Once I was a clever boy learning the arts of Oxford... is a quotation from the verses written by Bishop Richard Fleming (c.1385-1431) for his tomb in Lincoln Cathedral. Fleming, the founder of Lincoln College in Oxford, is the subject of my research for a D. Phil., and, like me, a son of the West Riding.

I have remarked in the past that I have a deeply meaningful on-going relationship with a dead fifteenth century bishop...
It was Fleming who, in effect, enabled me to come to Oxford and to learn its arts, and for that I am immensely grateful.


Friday, 19 July 2013

Clairvaux


On our ourney northwards across Burgundy we entered the heartland of the Cistercian Order, and passed the sign for Citeaux itself. Further on, and near to the Gaullist shrine of Colombey les Deux Eglises we came to the sign for Clairvaux and decided to break our journey for lunch there.  

The village is quite pretty, and the monastic enclosure quite clearly defined by its perimeter wall, but the home of St Bernard is today a rather sad place for the pilgrim or historian.


 St Bernard of Clairvaux 


Image: fatherhollywood.blogspot.co.uk


Founded in 1115 on a site immediately to the west of the present enclosure the house expanded and produced agreat number of daughter foundations under the example and influence of its great abbot. In 1134/5 it moved to the present site, two decades before St Bernard died in 1153. The conventual buildings were nearly all replaced by the present complex in 1708 - as at Paray and cluny evidence once again of vitality amongst the monastics of the Ancien Regime, but following the revolution the abbey became a prison, which it remains to this day, and in 1808 the medieval  church was destroyed.

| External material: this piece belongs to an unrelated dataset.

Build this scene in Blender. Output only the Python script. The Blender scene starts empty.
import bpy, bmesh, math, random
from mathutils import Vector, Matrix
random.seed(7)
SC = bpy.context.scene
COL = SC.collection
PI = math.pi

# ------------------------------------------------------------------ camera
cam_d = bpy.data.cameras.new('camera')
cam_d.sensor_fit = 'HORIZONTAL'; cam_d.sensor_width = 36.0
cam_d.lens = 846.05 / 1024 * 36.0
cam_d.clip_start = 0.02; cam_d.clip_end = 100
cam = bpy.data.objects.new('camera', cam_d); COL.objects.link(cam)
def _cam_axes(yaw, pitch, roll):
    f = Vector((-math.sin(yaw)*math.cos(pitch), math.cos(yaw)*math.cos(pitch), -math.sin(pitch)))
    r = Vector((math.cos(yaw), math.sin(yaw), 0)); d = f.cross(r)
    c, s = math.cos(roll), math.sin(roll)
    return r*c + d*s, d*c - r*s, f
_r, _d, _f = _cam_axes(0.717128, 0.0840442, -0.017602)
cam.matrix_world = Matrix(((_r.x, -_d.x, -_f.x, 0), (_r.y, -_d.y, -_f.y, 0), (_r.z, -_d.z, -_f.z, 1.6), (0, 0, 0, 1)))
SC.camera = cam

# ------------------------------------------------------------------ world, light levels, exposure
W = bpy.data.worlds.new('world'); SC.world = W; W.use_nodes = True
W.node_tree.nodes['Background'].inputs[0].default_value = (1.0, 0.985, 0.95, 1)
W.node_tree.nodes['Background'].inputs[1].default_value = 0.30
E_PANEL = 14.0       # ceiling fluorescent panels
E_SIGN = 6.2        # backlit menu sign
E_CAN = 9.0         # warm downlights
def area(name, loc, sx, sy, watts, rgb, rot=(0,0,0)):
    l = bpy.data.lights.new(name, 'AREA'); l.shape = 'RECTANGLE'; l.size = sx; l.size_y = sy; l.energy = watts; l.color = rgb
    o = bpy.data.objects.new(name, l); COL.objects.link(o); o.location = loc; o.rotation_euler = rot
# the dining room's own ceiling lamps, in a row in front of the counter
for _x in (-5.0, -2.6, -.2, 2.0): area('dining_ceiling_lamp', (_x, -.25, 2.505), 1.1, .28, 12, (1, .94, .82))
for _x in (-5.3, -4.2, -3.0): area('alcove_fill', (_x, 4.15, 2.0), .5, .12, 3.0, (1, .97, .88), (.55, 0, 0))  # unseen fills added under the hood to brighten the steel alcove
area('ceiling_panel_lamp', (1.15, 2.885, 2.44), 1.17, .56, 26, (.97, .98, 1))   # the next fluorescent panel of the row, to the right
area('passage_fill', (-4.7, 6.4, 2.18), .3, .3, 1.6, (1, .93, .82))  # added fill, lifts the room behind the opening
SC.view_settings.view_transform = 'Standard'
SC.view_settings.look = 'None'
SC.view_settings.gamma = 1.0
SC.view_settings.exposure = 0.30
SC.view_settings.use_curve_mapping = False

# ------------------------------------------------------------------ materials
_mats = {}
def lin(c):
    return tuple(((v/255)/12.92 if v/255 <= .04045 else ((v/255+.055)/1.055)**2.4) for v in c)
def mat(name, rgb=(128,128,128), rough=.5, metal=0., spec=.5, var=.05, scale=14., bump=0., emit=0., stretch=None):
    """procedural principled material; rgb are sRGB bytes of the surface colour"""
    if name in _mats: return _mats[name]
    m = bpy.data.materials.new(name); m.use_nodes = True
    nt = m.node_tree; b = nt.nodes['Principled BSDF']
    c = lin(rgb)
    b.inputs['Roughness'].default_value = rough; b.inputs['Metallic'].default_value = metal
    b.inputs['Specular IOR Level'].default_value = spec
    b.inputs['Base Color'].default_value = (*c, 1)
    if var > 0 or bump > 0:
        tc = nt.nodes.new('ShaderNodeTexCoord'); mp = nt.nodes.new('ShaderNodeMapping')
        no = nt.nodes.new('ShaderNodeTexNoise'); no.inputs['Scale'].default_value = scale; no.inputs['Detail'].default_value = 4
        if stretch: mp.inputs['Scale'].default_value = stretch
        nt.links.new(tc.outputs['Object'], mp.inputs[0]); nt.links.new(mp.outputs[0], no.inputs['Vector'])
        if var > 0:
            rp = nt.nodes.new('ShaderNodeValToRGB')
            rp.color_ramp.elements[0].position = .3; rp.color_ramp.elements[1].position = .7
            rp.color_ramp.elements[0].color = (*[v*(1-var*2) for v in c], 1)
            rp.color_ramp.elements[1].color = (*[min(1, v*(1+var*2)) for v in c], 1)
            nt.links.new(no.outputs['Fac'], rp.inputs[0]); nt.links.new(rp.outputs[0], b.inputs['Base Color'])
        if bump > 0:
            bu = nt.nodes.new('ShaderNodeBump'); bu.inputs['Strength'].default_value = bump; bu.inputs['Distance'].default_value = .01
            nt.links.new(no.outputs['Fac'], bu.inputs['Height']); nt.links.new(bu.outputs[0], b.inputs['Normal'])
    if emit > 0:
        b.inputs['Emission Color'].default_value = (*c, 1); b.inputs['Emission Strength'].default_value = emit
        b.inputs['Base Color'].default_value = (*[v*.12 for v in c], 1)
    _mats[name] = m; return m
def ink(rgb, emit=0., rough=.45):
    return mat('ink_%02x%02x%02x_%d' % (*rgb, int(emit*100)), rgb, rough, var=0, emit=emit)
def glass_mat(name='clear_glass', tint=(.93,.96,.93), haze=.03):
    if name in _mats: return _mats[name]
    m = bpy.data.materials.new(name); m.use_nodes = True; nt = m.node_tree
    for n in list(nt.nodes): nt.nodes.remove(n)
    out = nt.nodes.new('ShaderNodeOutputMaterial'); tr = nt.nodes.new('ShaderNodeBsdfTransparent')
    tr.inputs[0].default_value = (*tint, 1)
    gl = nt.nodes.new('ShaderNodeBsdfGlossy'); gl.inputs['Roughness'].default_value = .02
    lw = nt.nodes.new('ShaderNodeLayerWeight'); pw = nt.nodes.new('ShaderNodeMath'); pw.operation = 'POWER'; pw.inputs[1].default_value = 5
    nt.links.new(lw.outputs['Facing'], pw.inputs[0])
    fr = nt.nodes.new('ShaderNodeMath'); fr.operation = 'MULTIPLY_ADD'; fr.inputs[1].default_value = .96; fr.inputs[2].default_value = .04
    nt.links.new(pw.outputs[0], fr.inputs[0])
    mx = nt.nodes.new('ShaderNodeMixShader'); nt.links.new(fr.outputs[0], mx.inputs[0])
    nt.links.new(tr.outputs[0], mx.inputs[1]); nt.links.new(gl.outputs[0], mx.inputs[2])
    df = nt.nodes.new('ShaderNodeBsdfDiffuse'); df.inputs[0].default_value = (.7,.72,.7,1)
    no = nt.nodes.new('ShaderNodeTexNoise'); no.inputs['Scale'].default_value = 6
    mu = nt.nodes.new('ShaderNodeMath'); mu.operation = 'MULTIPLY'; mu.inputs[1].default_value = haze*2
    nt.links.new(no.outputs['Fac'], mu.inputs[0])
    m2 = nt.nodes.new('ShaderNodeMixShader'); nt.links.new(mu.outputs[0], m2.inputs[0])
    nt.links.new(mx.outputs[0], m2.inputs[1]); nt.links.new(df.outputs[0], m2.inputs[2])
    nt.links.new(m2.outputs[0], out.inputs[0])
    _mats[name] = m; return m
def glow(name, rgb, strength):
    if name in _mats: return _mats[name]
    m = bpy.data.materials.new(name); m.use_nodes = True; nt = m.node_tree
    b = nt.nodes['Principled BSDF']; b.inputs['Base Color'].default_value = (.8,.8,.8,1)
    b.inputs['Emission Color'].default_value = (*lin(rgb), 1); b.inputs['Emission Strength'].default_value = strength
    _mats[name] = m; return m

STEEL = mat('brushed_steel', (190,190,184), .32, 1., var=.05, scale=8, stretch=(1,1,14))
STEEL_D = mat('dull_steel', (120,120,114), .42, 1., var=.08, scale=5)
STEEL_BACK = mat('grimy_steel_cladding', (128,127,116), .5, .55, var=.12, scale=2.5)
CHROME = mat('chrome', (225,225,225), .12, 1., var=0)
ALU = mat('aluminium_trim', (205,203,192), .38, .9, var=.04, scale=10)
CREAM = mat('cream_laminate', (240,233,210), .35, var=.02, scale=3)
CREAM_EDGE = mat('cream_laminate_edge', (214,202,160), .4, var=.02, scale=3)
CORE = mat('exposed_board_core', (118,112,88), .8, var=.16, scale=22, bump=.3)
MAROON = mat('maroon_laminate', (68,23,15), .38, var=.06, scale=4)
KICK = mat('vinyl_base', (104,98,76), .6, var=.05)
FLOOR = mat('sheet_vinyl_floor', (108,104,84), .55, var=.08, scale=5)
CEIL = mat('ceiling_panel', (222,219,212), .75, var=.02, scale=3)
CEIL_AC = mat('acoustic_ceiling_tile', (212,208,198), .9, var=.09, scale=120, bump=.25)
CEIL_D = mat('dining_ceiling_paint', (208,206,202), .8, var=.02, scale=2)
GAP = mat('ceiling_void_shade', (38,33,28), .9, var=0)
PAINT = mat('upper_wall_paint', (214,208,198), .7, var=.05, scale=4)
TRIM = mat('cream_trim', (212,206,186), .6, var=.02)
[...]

 Clairvaux before the eighteenth century rebuilding and post-revolution destruction

Image:gardenvisit.com


Although it is still a prison, there is a visitors centre in the Hostellerie des Dames, which dates from about 1500, and where we had lunch in a common room, with good information displays about the abbey on the walls. We did not have time, but one can pay and enter part of the prison - no cameras, mobile phones etc - and see the surviving cloisters.